8. Compression Test on Concrete, using compressometer.

9. Flexure Test of Wood Sticks.

10. Flexure Test of built structures like Brakebeams or Bolsters.

11. Flexure Test of Concrete and Reinforced Con

crete.

12. Torsion Test of Steel.

13. Impact Tests.

14. Cement Tests.

15. Specific Gravity of Cement.

16. Wire Rope Test-Test of Separate Wires.

17. Wire Rope Test-Entire Rope.

18. Cloth and Yarn Test.

19. Belt Testing.

20. Cold and Quench Bending Test.

21. Hard and Soft Steel Flexural Test.

22. Effect of Overstrain and Subsequent Annealing. 23. Rattler Test for Brick.

24. Analysis of Data.

25. Test of Draft Rigging.

26. Test of Couplers.

27. Calibration.

FORMS AND INSTRUCTIONS.

It is recognized that instruction in a laboratory for testing materials demands a more constant supervision and closer attention on the part of the instructor than is the case in, for instance, a steam laboratory, since the operations of placing material in the machine and attaching micrometers differ with nearly every experiment. Furthermore, the attention of the student should be called to the phenomena which occur in the material under test. Due to necessity, however, of organizing the work for the handling of large sections, it is necessary, as far as possible, to prepare forms directing the operations of the student and instructing

him with reference to the preparation of the reports.

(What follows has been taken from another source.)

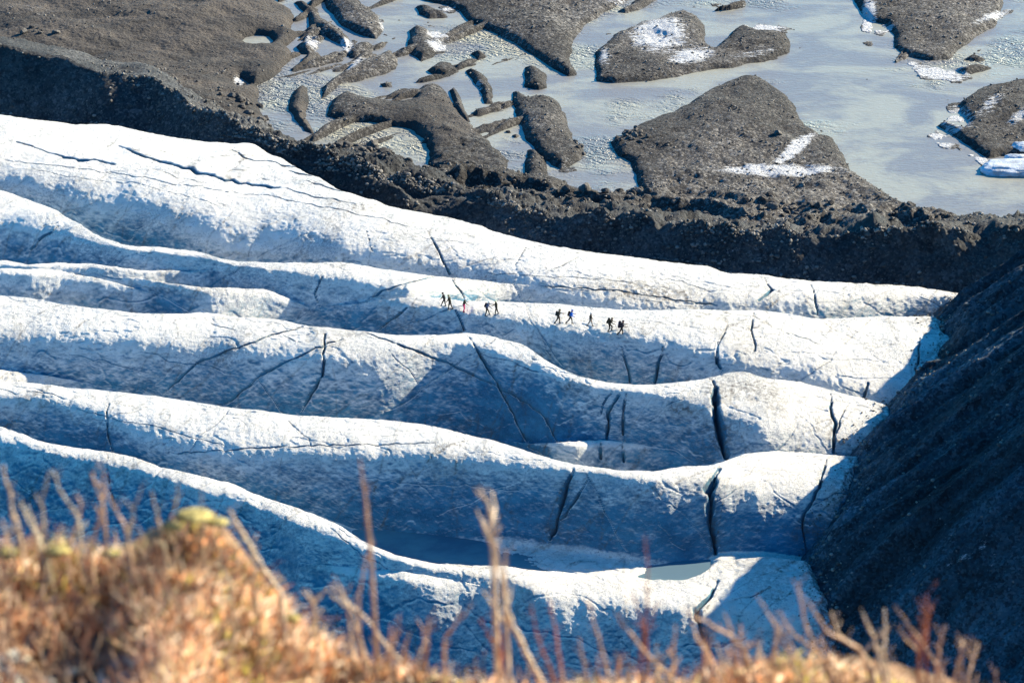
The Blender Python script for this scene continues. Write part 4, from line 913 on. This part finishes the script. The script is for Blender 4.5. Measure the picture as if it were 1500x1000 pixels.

Such reports in general should state the purpose of the experiment, the material supplied, the methods of tests, a presentation of the actual data, analysis and exhibition of the data in the form of diagrams, and finally the conclusion, or comparison of the results with standard results. It is not the author's belief that the student's time is profitably used in making elaborate drawings of machines and apparatus used, and it is his practice to do away as far as possible with merely clerical work on the part of students by supplying the proper forms.

There is here appended a number of directions for performing the more important experiments in the laboratory. Such instructions are supplied to students in their work. These are offered with the hope that they may prove of use to other instructors, and with the desire to obtain criticism upon the methods therein outlined. The forms are not complete for all the experiments, but the main experiments are included.

TENSION TEST OF IRON AND STEEL.

I. Purpose of the Experiment.

The experiment is intended to represent the conditions obtaining in an ordinary commercial test with the exception that the speed of descent of the pulling head of the testing machine is much slower than customary in commercial laboratories. The experiment will determine the strength and ductility of the material which are the common measures of quality. The kind and classification of the material supplied may be known from the results of the experiment.

II. Preliminary.

1. Note the serial number or mark on the specimen. 2. With vernier or micrometer calipers measure the average dimensions of the cross section.

3. Lay off gauge length of eight inches, each inch being marked by a light center punch mark.

4. Carefully balance the testing machine and then insert the test-piece in the wedges, being careful that the test-piece is centrally disposed in the axis of the machine, and that the ends of the test bar project slightly beyond the wedges. Grip the wedges by applying a load of about 500 pounds. Chalk a small area of the bar near the upper gauge mark. Before proceeding with the test allow the instructor to inspect the work.

III. Operations in Testing.

One student should insert one leg of a pair of dividers in the lower gauge mark and scribe a line with the upper leg on the area previously chalked. Apply the load at a low and uniform speed and operate the poise so as to keep the scale beam floating.

The operator with the dividers should notify the operator at the poise when the width of the scribed line increases perceptibly due to sudden increase in the rate of stretching of the test bar under the load. At this time the beam may be expected to drop suddenly and remain down. This increase in elongation without a corresponding increase in loads is the "yield point," or commercially, the "elastic limit." It is a point beyond the true elastic limit as obtained in experiment No. 3.